We need the ERA to affirm constitutionally that the bedrock principles of our democracy – “all men are created equal,” “liberty and justice for all,” “equal justice under law,” “government of the people, by the people, and for the people” – apply equally to women.

  • It is necessary to have specific language in the Constitution affirming the principle of equal rights on the basis of sex because for more than two centuries, women have had to fight long and hard political battles to win rights that men (at first certain white men, eventually all men) possessed automatically because they were male. The first – and still the only – right that the Constitution specifically affirms equally for women and men is the right to vote. Alice Paul introduced the ERA in 1923 to expand that affirmation to all the rights guaranteed by the Constitution.
  • The practical effect of this amendment would be seen most clearly in court deliberations on cases of sex discrimination. For the first time, “sex” would be a suspect classification requiring the same high level of “strict scrutiny” and having to meet the same high level of justification – a “necessary” relation to a “compelling” state interest – that the classification of race currently requires.
  • We need the ERA to clarify the law for the lower courts, whose decisions still reflect confusion and inconsistency about how to deal with sex discrimination claims. If the ERA were in the Constitution, it would in many cases influence the tone of legal reasoning and decisions regarding women’s equal rights, producing over time a cumulative positive effect.

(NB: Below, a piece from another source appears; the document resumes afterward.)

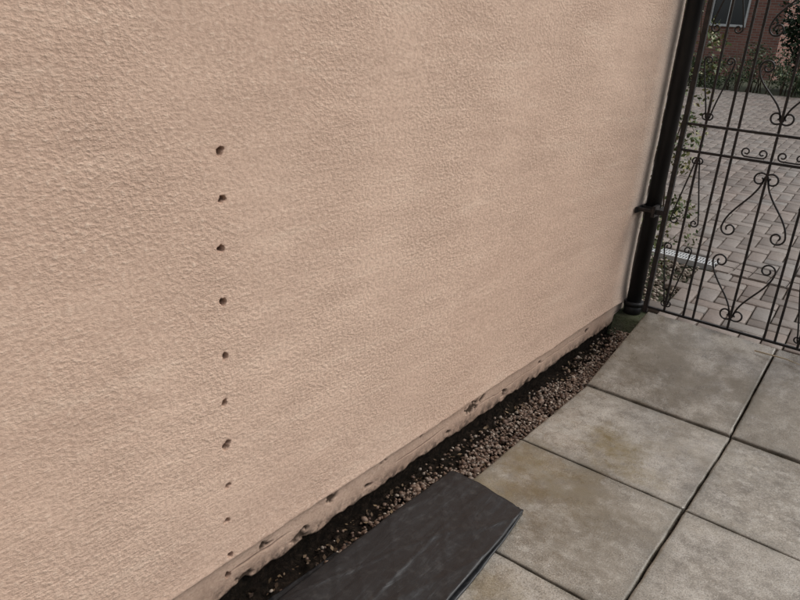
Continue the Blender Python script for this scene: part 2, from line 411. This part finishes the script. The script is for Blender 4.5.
# ---------------------------------------------------------------- drainpipe
pipe=bpy.data.objects.new('drainpipe',None); COL.objects.link(pipe)
pxc,pyc=.052,3.555
bm=bmesh.new()
def cyl(r,z0,z1,x=pxc,y=pyc,seg=28,r2=None):
    bmesh.ops.create_cone(bm,cap_ends=True,segments=seg,radius1=r,radius2=r2 or r,depth=z1-z0,matrix=Matrix.Translation((x,y,(z0+z1)/2)))
cyl(.038,.02,5.0); cyl(.045,.05,.14); cyl(.050,.12,.145); cyl(.052,-.06,.05,r2=.047)
me=bpy.data.meshes.new('downpipe'); bm.to_mesh(me); bm.free()
for p in me.polygons: p.use_smooth=len(p.vertices)==4
newobj('downpipe',me,pipe,MPI)
boxes('pipe_clip',[(.003,.10,3.50,3.515,.63,.66),(.003,.013,3.43,3.62,.63,.66),(.094,.100,3.52,3.60,.63,.66),(.003,.10,3.50,3.515,2.4,2.43)],MPI,pipe,.002)

# ---------------------------------------------------------------- gate
gate=bpy.data.objects.new('wrought_iron_gate',None); COL.objects.link(gate)
GY=3.455; GX0,GX1=.148,.942
ZB,ZM1,ZM2,ZT=.168,.965,1.085,1.78
bars=[]
def bar(x,z0,z1,w=.006): bars.append((x-w,x+w,GY-w,GY+w,z0,z1))
def rail(z,w=.007): bars.append((GX0+.012,GX1-.012,GY-w,GY+w,z-w*.8,z+w*.8))
bar(GX0,ZB-.03,ZT+.02,.011); bar(GX1,ZB-.03,ZT+.02,.011)
for z in (ZB,ZM1,ZM2,ZT): rail(z)
CX=.545
vx=[.24,.335,.382,CX,.708,.755,.85]
for x in vx:
    for a,b in ((ZB,ZM1),(ZM1,ZM2),(ZM2,ZT)): bar(x,a+.0066,b-.0066,.0052)
boxes('frame',bars,MI,gate,.0012)
boxes('gate_post',[(1.0,1.06,GY-.03,GY+.03,-.1,1.95),(.955,.999,GY-.006,GY+.006,.45,.47),(.955,.999,GY-.006,GY+.006,1.5,1.52)],MI,gate,.003)
def curl(P,t,side,R,turns=1.25,n=44):
    out=[];p=np.array(P,float);a=math.atan2(t[1],t[0]);tot=turns*2*math.pi;da=tot/n
    for i in range(n):
        f=i/n; r=R*(1-.72*f); p=p+r*da*np.array([math.cos(a),math.sin(a)]); a+=side*da; out.append(p.copy())
    return out
def scroll(A,ta,B,tb,sa,sb,R=.026,bend=.33,turns=1.2):
    A=np.array(A,float);B=np.array(B,float);L=np.linalg.norm(B-A)
    ta=np.array(ta,float);ta/=np.linalg.norm(ta);tb=np.array(tb,float);tb/=np.linalg.norm(tb)
    c1=A+ta*L*bend;c2=B-tb*L*bend
    s=np.linspace(0,1,26)[:,None]
    sp=(1-s)**3*A+3*(1-s)**2*s*c1+3*(1-s)*s*s*c2+s**3*B
    pts=curl(A,-ta,sa,R,turns)[::-1]+list(sp)+curl(B,tb,sb,R,turns)
    pts=np.array(pts); return np.stack([pts[:,0],np.full(len(pts),GY),pts[:,1]],-1)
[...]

We need the ERA to prevent a rollback of women’s rights by conservative/reactionary political votes, and to promote laws and court decisions that fairly take into account women’s as well as men’s experiences.

  • Aren’t there already enough legal prohibitions of sex discrimination – the Equal Pay Act, Title VII and Title IX of the 1964 Civil Rights Act, the Pregnancy Discrimination Act, Supreme Court decisions based on the 14th Amendment’s equal protection clause, and more? Why are there still people saying, as Alice Paul did in 1923, “We shall not be safe until the principle of equal rights is written into the framework of our government”?
  • The need for the ERA can be expressed simply as a warning. Unless we put into the Constitution the bedrock principle that equality of rights cannot be denied or abridged on account of sex, the political and judicial victories women have achieved with their blood, sweat, and tears for the past two centuries are vulnerable to erosion or reversal at any time – now or in the future.
  • Congress has the power to make laws that replace existing laws – and to do so by a simple majority. Therefore, many of the current legal protections against sex discrimination can be removed by the margin of a single vote. While courts in the near term would still apply skeptical scrutiny to laws that differentiate on the basis of sex, that precedent could be undermined or eventually ignored by future conservative or reactionary courts. With a specific constitutional guarantee of equal rights through the Equal Rights Amendment, it would be much harder for legislators and courts to reverse our progress in eliminating sex discrimination.

We need the ERA to improve the standing of the United States globally with respect to equal justice under law. The governing documents of many other countries specifically affirm legal equality of the sexes (however less than perfect that ideal may be implemented).

We need the ERA to move beyond the struggle for it. We need to free the energies of the women and men who have spent countless hours, years, and even lifetimes working for this basic human right of equal constitutional protection. When we can redirect that energy and those resources to work on the many other challenges we face in common, we will truly have fulfilled the vision of suffragist leader and ERA author Alice Paul.